### WRITTEN TASK
Print the material below exactly as it stands, please, from its first line to the line holding "o['label'] = lab", with no pictures.

### DATA EXTRACT

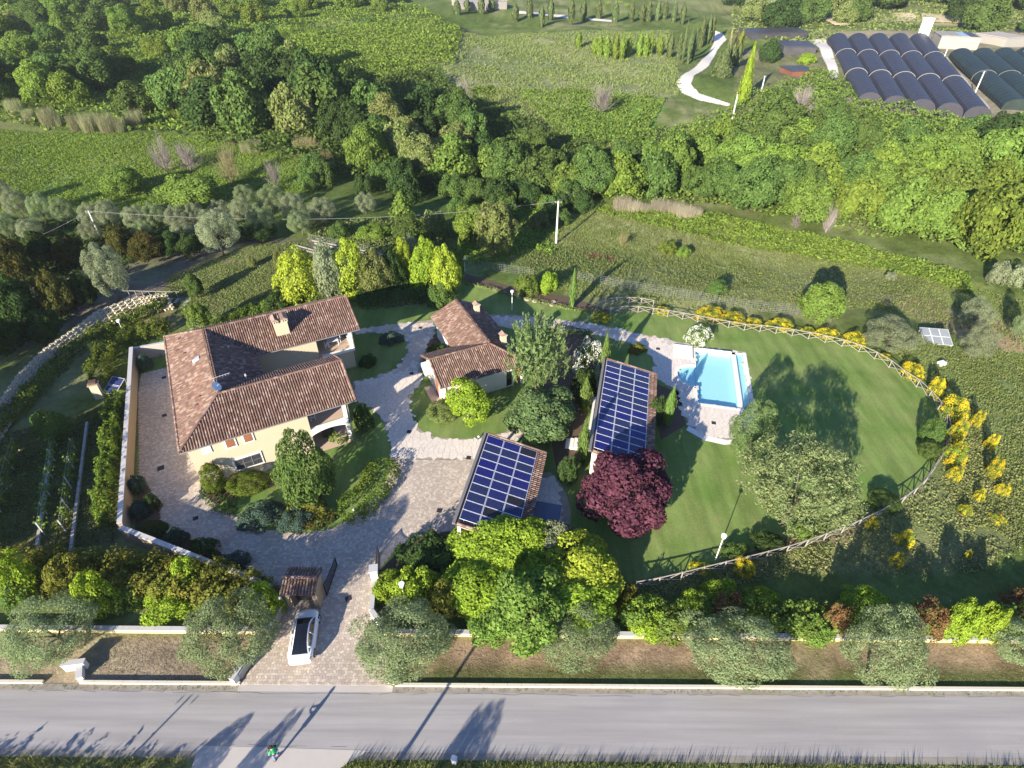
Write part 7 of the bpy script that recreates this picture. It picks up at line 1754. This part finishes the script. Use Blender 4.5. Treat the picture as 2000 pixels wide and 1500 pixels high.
tufts('roadside_grass', [(-45, 14.4), (45, 14.1), (45, 14.95), (-45, 15.25)], 3000, .55, .018, 'weed', 49, True, lean=.2, per=2, excl=[ent], noise=(3.0, .45))
tufts('roadside_grass', [(-45, 11.5), (45, 11.2), (45, 14.9), (-45, 15.2)], 6000, .16, .05, 'scrub', 50, True, excl=[ent], noise=(2.2, .5))
tufts('garden_slope_grass', [(330, 545), (480, 480), (600, 472), (640, 560), (560, 600), (420, 640), (330, 612)], 9000, .22, .06, 'weed', 51, noise=(3, .3))
tufts('vineyard_grass', [(-40, 860), (230, 790), (225, 1060), (-40, 1090)], 8000, .22, .05, 'weed', 52, noise=(2, .35))
tufts('kerb_weeds', [(-8, 19.5), (42, 19.5), (42, 19.82), (-8, 19.82)], 500, .10, .03, 'weed', 53, True, noise=(1.2, .5)); tufts('kerb_weeds', [(-36, 19.5), (-19, 19.5), (-19, 19.82), (-36, 19.82)], 250, .10, .03, 'weed', 54, True, noise=(1.2, .5))

# a label for each of the look-alikes: by their order from the left
ORD = 'leftmost second third fourth fifth sixth seventh eighth ninth tenth eleventh twelfth thirteenth fourteenth fifteenth sixteenth seventeenth eighteenth nineteenth twentieth twenty-first twenty-second twenty-third twenty-fourth twenty-fifth twenty-sixth'.split()
bpy.context.view_layer.update()
_by = {}
for o in COL.objects:
    if o.parent is None and 'label' in o: _by.setdefault(o['label'], []).append(o)
for lab, os_ in _by.items():
    if 1 < len(os_) <= len(ORD):
        os_.sort(key=lambda o: PJ(tuple(o.location))[0][0])
        for k, o in enumerate(os_):
            o['label'] = lab + (', leftmost' if k == 0 else ', ' + ORD[k] + ' from left')

# ---------------------------------------------------------------- the air between the camera and the far slope
def haze():
    m, nt, out = _nodes('thin summer haze')
    v = _n(nt, 'ShaderNodeVolumePrincipled'); v.inputs['Color'].default_value = (.93, .95, 1, 1); v.inputs['Density'].default_value = .00013; v.inputs['Anisotropy'].default_value = .3
    nt.links.new(v.outputs[0], out.inputs['Volume']); return m
tag(MB().b2((-950, -90, -4), (950, 2350, 72)).build('haze', haze()), kind='stuff')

### THE RESPONSE
Write part 7 of the bpy script that recreates this picture. It picks up at line 1754. This part finishes the script. Use Blender 4.5. Treat the picture as 2000 pixels wide and 1500 pixels high.
tufts('roadside_grass', [(-45, 14.4), (45, 14.1), (45, 14.95), (-45, 15.25)], 3000, .55, .018, 'weed', 49, True, lean=.2, per=2, excl=[ent], noise=(3.0, .45))
tufts('roadside_grass', [(-45, 11.5), (45, 11.2), (45, 14.9), (-45, 15.2)], 6000, .16, .05, 'scrub', 50, True, excl=[ent], noise=(2.2, .5))
tufts('garden_slope_grass', [(330, 545), (480, 480), (600, 472), (640, 560), (560, 600), (420, 640), (330, 612)], 9000, .22, .06, 'weed', 51, noise=(3, .3))
tufts('vineyard_grass', [(-40, 860), (230, 790), (225, 1060), (-40, 1090)], 8000, .22, .05, 'weed', 52, noise=(2, .35))
tufts('kerb_weeds', [(-8, 19.5), (42, 19.5), (42, 19.82), (-8, 19.82)], 500, .10, .03, 'weed', 53, True, noise=(1.2, .5)); tufts('kerb_weeds', [(-36, 19.5), (-19, 19.5), (-19, 19.82), (-36, 19.82)], 250, .10, .03, 'weed', 54, True, noise=(1.2, .5))

# a label for each of the look-alikes: by their order from the left
ORD = 'leftmost second third fourth fifth sixth seventh eighth ninth tenth eleventh twelfth thirteenth fourteenth fifteenth sixteenth seventeenth eighteenth nineteenth twentieth twenty-first twenty-second twenty-third twenty-fourth twenty-fifth twenty-sixth'.split()
bpy.context.view_layer.update()
_by = {}
for o in COL.objects:
    if o.parent is None and 'label' in o: _by.setdefault(o['label'], []).append(o)
for lab, os_ in _by.items():
    if 1 < len(os_) <= len(ORD):
        os_.sort(key=lambda o: PJ(tuple(o.location))[0][0])
        for k, o in enumerate(os_):
            o['label'] = lab + (', leftmost' if k == 0 else ', ' + ORD[k] + ' from left')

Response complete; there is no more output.